Mutluluğu yakalamak için İtalya'ya kadar gitmeye gerek yok ama şimdiye kadar bulamadıysanız evde olduğunu da sanmam. Niye evden çıkamıyorsunuz? Bildiğim kadarıyla temiz hava, güzel manzara, açık havada muhabbete henüz vergi koymadılar yani parasızlık geçerli bir bahane değil. Zaten samimiyeti ve arkadaşlığı da parayla satmıyorlar. Eh, dışarı çıkınca waffle yerine kağıt helva yesek de olur.(gerçi o bile kim bilir kaç para olmuştur) Bu durumda evde oturup insanların paylaştıklarına bakıp iç geçirmek sizce de gereksiz değil mi? Yani tamam, insanız sonuçta canımız çeker elbette. Mesela sizin saydıklarınız benim için mükemmel hayatı tanımlamaz ama kurduğu mükellef sofranın resmini paylaşanlara da acayip imrenirim, o da en fazla karnım doyana kadar. Mutluluk da yemek gibi, toksanız başkasının önündeki pek ilginizi çekmez ama açsanız da ağzınızın suyu akar.
Sanırım yalnızlıktan şikayet eden birisiniz. Öyleyse bir çılgınlık yapın, kıyıda köşede kalmış 1 adet arkadaşınızı(illa ki vardır, benim bile o kadarlık var) bulup çay-simit ısmarlayın.
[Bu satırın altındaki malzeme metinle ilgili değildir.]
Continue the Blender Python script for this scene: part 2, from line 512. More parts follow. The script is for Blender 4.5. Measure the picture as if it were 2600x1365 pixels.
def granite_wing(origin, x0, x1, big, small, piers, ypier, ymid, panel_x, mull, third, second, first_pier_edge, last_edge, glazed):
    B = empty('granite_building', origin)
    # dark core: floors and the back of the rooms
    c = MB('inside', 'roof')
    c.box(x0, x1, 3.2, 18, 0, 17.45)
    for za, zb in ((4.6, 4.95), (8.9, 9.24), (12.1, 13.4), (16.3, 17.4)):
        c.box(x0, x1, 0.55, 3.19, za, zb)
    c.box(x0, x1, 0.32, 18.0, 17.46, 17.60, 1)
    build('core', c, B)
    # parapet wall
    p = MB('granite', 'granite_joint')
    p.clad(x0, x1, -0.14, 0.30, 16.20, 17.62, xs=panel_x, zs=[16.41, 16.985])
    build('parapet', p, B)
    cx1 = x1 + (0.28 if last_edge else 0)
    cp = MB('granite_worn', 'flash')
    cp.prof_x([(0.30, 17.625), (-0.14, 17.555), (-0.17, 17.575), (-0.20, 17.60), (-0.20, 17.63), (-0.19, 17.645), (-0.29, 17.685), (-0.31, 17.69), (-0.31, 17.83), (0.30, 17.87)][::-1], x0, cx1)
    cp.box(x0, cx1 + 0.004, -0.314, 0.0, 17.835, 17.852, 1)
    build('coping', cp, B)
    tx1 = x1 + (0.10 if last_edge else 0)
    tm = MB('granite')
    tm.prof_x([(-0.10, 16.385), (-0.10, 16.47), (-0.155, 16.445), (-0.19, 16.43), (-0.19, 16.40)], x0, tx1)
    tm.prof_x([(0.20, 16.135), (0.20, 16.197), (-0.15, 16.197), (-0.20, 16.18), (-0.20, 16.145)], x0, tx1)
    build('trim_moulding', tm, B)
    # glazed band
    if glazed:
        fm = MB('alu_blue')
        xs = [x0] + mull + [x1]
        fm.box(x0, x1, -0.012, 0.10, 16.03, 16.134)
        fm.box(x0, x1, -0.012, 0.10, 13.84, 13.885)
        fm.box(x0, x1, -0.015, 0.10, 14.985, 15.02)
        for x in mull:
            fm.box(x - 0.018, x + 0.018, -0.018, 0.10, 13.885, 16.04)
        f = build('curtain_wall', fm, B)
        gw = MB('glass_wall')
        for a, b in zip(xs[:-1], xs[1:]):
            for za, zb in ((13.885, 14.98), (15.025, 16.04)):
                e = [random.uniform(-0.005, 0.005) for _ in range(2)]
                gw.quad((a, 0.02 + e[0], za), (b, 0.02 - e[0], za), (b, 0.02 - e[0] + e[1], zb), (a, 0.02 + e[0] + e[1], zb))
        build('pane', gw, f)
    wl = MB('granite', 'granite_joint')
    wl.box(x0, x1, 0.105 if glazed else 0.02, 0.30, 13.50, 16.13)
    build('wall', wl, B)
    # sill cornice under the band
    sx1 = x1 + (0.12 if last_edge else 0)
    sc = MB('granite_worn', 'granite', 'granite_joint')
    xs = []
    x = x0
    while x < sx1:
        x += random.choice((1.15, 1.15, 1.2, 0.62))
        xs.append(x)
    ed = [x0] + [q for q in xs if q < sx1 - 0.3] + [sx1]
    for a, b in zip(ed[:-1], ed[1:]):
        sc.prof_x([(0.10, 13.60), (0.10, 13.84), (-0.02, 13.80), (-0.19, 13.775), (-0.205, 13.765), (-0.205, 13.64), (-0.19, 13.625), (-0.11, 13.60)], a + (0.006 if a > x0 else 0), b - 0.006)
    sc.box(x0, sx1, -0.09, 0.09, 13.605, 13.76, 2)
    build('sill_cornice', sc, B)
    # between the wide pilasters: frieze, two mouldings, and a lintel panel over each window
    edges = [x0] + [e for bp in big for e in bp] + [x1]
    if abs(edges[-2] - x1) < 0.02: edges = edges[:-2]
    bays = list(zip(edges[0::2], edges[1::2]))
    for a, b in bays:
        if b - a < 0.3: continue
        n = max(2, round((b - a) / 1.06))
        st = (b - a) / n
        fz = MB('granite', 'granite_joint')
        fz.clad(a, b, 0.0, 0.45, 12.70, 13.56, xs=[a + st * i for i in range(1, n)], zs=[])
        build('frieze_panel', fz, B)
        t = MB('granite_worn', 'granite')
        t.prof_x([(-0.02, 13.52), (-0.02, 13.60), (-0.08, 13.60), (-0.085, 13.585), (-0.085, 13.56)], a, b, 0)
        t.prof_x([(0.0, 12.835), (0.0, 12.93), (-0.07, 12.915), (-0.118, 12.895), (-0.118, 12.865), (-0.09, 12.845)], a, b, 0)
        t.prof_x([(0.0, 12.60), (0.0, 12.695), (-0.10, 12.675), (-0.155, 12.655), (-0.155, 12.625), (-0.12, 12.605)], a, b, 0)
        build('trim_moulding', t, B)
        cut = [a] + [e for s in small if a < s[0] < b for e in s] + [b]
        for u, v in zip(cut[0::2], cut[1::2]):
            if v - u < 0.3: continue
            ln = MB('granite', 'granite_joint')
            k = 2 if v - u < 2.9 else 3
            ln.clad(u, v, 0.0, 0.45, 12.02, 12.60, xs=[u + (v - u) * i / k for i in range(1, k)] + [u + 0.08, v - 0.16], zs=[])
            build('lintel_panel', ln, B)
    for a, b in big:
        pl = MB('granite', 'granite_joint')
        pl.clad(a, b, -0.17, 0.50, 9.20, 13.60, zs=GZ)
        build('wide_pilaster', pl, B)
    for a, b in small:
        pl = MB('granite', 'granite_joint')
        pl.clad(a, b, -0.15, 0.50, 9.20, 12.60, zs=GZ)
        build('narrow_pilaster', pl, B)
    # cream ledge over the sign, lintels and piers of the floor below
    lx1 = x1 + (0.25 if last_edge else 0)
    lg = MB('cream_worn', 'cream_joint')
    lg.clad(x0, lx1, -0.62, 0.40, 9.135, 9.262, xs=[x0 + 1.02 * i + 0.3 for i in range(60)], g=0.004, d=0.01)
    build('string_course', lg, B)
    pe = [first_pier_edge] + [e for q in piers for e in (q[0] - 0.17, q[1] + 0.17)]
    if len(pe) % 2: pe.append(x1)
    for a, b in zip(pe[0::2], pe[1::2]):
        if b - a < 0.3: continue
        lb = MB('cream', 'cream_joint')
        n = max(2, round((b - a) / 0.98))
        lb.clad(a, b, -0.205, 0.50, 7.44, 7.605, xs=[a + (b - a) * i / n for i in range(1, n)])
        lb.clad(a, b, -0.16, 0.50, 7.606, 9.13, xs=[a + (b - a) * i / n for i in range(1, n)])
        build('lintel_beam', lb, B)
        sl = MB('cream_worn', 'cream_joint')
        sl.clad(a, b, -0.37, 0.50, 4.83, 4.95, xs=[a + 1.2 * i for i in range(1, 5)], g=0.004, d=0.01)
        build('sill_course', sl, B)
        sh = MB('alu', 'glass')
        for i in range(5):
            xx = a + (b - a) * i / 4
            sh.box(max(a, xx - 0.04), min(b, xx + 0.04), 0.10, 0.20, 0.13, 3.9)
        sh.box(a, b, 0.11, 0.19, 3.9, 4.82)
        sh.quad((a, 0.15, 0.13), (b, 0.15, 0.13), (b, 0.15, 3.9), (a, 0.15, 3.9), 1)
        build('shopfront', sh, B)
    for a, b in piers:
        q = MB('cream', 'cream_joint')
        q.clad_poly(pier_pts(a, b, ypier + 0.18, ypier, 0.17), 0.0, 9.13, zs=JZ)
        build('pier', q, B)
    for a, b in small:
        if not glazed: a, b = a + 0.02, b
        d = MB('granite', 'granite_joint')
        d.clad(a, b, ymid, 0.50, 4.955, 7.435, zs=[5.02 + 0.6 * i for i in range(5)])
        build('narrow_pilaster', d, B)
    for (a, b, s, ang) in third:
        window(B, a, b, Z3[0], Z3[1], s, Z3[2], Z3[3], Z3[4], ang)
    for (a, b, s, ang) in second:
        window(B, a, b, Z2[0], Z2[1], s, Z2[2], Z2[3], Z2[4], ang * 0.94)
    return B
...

Bazıları için paraşütle atlamak, bazıları için de sıcak çaydan alınan ilk yudumun dilini yakma ihtimali.. Birbiriyle alakasız, aralarında uçurum olan örnekler olsa da ikisi de insana yaşayıp yaşamadığını hissettirmeye yeter.
Sonra birgün bir bakmışsınız, o ilk çay-simit çılgınlığınız sizi adrenalin bağımlısı yapmış, o park senin bu sahil benim dolaşıp dururken çıkmakta zorlandığınız evin yolunu unutmuşsunuz.